One Programme, Two Transformations: Educating Students & Empowering Women in Axim

In Sub-Saharan Africa, women face disproportionate economic challenges. According to the World Bank, women are more likely to live in poverty than men, with rural women and those in coastal communities experiencing some of the highest deprivation rates. Limited access to formal employment, constrained land rights, and inadequate financial inclusion mean that women often rely on informal or subsistence livelihoods. In coastal towns like Axim, these difficulties are compounded by a high prevalence of teenage pregnancy, which can force young women out of school and perpetuate intergenerational poverty.

The Haven Place Foundation’s After-School Programme in Axim, originally designed to improve educational outcomes for 448 Form 3 students, has also become an economic empowerment vehicle for local women. As part of the programme, three local caterers were contracted to cook and serve nutritious meals to students three times a week. These caterers are indigenous women entrepreneurs who not only earn income from the programme but also gain steady demand for their services, enabling them to reinvest in their businesses and households.

For women in such communities, consistent income can be transformative. It can mean keeping children in school, avoiding the financial pressures that push girls into early marriage, and building small enterprises into sustainable local businesses. The knock-on effect is significant: when women earn, they spend a higher proportion of their income on family welfare, education, and community needs, creating a multiplier effect that strengthens local economies.

Beyond the immediate contracts, the programme has potential to stimulate broader women-led economic activity. Local caterers purchase ingredients from nearby farmers and markets, creating secondary economic benefits. With strategic investment, donor funds could support value addition of local produce such as fish processing, fruit preservation, or cassava-based products turning the programme’s procurement needs into an anchor market for women-owned SMEs.

Such integration can address structural economic issues in coastal Axim by:

  • Providing women entrepreneurs with predictable revenue streams.
  • Encouraging formation of small cooperatives to meet programme supply needs.
  • Creating local job opportunities for women beyond catering, including processing, packaging, and logistics.
  • Reducing economic dependence on unstable fishing incomes.
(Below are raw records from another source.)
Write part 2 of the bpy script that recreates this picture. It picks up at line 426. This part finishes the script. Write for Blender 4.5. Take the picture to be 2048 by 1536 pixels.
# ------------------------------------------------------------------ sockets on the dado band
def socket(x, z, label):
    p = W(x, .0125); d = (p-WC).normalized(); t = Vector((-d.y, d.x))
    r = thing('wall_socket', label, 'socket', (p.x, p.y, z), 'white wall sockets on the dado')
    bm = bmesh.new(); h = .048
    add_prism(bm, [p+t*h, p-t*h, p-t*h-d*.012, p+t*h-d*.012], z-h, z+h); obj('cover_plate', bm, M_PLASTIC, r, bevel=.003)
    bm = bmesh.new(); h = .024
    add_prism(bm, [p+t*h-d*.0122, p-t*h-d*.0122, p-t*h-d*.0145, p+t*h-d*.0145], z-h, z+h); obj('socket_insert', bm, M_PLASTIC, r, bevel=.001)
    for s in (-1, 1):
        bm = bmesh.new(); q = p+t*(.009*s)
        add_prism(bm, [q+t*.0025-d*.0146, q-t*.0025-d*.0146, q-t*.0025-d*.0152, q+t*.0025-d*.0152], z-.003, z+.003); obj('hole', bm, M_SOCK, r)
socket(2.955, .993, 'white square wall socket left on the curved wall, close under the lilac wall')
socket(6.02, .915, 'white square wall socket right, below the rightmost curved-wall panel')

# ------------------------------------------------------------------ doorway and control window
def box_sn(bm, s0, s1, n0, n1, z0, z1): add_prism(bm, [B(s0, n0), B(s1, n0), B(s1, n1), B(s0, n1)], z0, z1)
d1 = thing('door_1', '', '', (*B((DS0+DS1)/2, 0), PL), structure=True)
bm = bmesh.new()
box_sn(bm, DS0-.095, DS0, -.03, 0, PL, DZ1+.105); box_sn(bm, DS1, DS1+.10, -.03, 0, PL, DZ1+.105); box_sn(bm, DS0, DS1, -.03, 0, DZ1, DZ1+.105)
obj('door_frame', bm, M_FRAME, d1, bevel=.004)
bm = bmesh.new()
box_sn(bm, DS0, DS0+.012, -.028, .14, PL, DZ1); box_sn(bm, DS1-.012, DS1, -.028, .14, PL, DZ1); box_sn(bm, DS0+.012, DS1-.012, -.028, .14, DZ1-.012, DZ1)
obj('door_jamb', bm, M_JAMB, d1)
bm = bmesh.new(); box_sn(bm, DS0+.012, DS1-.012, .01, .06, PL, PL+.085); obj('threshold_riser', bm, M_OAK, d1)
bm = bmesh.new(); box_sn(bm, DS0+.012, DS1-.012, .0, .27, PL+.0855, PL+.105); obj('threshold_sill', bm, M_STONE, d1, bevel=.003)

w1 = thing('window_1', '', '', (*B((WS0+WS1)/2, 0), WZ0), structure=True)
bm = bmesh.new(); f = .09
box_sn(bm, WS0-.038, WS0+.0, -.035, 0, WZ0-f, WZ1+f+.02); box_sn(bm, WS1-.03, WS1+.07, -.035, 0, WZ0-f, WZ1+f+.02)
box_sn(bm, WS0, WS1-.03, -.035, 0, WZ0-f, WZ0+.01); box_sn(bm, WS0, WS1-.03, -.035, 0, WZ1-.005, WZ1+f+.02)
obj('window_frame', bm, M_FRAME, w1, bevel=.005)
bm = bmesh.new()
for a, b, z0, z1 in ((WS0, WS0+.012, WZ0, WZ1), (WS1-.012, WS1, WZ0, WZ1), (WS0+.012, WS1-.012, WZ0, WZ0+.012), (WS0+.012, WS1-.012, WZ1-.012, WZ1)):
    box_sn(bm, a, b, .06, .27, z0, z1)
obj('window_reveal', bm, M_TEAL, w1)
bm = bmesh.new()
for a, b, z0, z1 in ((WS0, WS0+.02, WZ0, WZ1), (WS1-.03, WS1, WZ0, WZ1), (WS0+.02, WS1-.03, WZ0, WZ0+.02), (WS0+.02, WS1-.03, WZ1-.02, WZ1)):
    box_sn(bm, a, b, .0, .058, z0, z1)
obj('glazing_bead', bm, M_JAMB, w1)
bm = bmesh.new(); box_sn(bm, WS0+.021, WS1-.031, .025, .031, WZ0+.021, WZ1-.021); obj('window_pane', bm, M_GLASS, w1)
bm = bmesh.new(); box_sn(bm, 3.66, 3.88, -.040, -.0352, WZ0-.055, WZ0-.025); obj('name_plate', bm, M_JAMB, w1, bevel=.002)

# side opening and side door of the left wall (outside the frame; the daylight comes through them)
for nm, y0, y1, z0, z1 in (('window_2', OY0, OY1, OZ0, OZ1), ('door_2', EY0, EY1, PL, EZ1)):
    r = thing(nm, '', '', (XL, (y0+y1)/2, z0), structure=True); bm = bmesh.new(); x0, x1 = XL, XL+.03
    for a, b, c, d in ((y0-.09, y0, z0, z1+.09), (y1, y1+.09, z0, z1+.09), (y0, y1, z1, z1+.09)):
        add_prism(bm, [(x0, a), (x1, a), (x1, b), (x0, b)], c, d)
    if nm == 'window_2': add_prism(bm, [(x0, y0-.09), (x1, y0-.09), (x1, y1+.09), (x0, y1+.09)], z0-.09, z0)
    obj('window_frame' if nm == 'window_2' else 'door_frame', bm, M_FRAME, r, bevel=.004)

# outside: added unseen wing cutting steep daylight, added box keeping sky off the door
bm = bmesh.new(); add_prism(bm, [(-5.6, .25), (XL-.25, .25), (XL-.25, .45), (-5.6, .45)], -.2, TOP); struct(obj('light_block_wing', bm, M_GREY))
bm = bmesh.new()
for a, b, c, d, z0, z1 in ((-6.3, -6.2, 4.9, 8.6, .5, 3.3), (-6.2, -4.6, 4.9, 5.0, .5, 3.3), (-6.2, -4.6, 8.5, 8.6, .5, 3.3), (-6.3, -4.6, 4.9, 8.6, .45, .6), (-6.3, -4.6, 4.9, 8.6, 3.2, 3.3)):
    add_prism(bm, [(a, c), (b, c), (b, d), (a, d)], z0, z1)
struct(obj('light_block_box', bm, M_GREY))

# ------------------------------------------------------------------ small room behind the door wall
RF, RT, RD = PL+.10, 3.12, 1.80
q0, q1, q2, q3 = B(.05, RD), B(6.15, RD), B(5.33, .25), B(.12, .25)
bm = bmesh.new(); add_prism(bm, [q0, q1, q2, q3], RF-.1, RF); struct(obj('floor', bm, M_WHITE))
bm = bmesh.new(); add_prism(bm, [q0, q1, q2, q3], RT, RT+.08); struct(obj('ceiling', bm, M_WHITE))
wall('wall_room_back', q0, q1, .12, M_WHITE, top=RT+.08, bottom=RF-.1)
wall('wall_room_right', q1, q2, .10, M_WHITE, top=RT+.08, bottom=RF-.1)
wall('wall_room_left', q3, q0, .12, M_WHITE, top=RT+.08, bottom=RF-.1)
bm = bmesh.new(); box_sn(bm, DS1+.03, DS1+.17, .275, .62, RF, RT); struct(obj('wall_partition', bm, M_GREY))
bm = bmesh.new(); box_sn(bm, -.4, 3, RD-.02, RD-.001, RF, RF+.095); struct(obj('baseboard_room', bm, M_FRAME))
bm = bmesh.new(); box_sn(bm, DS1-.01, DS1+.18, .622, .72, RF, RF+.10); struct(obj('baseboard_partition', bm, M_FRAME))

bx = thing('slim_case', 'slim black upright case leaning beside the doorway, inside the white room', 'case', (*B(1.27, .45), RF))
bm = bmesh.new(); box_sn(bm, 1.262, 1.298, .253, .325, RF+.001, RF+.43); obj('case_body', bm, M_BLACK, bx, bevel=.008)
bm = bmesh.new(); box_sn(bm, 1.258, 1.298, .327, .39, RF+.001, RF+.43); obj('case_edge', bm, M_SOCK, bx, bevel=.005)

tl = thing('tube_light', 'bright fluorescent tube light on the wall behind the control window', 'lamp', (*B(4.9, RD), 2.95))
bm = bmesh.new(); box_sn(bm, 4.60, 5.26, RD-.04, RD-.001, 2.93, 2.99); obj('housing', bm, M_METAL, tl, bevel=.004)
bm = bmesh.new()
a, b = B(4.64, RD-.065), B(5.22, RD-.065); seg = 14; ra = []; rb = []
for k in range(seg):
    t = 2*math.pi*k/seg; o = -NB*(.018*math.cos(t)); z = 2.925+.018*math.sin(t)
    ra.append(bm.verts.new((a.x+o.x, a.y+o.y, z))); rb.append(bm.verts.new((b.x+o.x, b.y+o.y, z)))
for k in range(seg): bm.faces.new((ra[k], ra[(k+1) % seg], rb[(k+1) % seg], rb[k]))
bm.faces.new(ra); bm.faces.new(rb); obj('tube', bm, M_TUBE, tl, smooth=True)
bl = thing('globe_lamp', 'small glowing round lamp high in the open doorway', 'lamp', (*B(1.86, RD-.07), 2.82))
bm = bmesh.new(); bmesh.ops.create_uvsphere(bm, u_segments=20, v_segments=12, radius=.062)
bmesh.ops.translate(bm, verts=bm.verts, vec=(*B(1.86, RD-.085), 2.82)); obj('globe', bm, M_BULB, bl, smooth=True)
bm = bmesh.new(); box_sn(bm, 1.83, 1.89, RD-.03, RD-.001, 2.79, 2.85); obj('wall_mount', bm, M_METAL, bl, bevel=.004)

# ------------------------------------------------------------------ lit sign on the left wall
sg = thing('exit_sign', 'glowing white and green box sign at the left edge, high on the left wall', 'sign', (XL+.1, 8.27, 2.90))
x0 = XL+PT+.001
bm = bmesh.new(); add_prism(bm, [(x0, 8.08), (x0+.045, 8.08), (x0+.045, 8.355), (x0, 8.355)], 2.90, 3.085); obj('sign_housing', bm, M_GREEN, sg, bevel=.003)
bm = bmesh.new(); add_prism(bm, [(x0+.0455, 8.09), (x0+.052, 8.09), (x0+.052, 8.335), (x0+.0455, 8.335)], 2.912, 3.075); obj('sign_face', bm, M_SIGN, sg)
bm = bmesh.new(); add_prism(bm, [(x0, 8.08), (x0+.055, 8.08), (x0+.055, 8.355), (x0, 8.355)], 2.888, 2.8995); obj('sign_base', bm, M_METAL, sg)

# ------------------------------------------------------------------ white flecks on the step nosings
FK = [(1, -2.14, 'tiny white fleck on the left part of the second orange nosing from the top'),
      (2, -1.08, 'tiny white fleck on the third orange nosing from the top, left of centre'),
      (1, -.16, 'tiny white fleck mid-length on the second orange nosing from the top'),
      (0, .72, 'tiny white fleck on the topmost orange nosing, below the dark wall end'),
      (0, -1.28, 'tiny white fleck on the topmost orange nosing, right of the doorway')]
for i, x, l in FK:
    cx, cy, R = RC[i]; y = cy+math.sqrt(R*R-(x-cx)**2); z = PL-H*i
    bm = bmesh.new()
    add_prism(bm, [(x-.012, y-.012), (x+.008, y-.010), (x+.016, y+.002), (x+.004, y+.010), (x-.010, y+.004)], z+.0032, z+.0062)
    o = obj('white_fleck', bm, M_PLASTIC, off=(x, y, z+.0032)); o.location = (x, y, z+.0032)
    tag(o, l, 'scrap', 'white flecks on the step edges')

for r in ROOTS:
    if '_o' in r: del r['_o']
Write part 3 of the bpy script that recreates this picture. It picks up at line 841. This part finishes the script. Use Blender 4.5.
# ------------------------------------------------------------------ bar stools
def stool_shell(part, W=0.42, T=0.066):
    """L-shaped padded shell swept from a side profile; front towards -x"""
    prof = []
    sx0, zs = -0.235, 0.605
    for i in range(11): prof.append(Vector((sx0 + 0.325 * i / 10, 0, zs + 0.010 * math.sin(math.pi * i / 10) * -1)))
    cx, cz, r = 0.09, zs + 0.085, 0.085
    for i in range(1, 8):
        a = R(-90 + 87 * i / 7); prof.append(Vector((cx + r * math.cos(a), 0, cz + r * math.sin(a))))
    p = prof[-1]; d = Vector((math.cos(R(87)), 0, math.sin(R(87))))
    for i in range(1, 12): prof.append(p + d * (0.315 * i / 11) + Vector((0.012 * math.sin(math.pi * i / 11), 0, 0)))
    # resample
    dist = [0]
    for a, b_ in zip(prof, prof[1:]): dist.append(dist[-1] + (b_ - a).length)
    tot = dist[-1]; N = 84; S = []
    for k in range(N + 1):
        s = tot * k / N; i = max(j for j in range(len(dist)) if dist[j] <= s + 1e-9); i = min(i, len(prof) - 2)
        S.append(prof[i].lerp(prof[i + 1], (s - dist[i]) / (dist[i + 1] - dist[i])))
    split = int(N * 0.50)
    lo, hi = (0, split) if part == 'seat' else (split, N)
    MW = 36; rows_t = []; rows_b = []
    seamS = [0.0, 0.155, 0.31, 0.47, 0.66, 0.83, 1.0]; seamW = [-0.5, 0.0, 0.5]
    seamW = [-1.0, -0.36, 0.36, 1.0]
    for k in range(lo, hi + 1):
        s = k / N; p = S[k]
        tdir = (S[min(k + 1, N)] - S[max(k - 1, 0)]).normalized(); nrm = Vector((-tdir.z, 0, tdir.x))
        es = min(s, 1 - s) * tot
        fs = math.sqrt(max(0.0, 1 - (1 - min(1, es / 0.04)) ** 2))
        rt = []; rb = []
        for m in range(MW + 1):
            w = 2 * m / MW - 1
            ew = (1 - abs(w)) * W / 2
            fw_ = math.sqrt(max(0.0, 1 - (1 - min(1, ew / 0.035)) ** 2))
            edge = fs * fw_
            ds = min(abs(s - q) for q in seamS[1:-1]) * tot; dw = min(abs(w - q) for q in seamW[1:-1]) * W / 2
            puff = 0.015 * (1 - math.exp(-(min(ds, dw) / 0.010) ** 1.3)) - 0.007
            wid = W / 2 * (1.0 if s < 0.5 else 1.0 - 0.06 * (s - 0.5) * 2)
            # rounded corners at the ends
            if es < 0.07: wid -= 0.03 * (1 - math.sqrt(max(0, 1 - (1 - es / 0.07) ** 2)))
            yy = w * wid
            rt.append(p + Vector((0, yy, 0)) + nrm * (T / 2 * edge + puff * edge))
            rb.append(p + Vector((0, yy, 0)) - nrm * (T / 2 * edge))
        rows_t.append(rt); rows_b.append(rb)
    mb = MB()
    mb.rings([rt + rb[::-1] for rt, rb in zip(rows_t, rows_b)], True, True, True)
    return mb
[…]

At the social level, economically empowered women are better positioned to mentor younger girls, advocate for their continued education, and serve as community role models. This creates a protective effect against the drivers of teenage pregnancy and early school dropout. Girls in the After-School Programme not only benefit academically but also see practical examples of women achieving economic independence within their own community.

Donor involvement is critical to scaling this impact. By funding the programme’s expansion, donors can:

  • Increase the number of contracted local women entrepreneurs.
  • Support training and equipment for value-added food production.
  • Fund microcredit or grant schemes for women-owned SMEs linked to the programme supply chain.
  • Ensure that sanitary materials provision continues to eliminate gendered attendance barriers.

This dual-impact model educational empowerment for students and economic empowerment for women turns donor capital into a community-wide development lever. In Axim, it is possible to keep students well-fed and learning while simultaneously creating sustainable livelihoods for women. With strategic donor investment, the ripple effects will reach beyond the school gates, strengthening the local economy, reducing poverty, and building a resilient, self-sustaining community where women and youth both have the opportunity to thrive.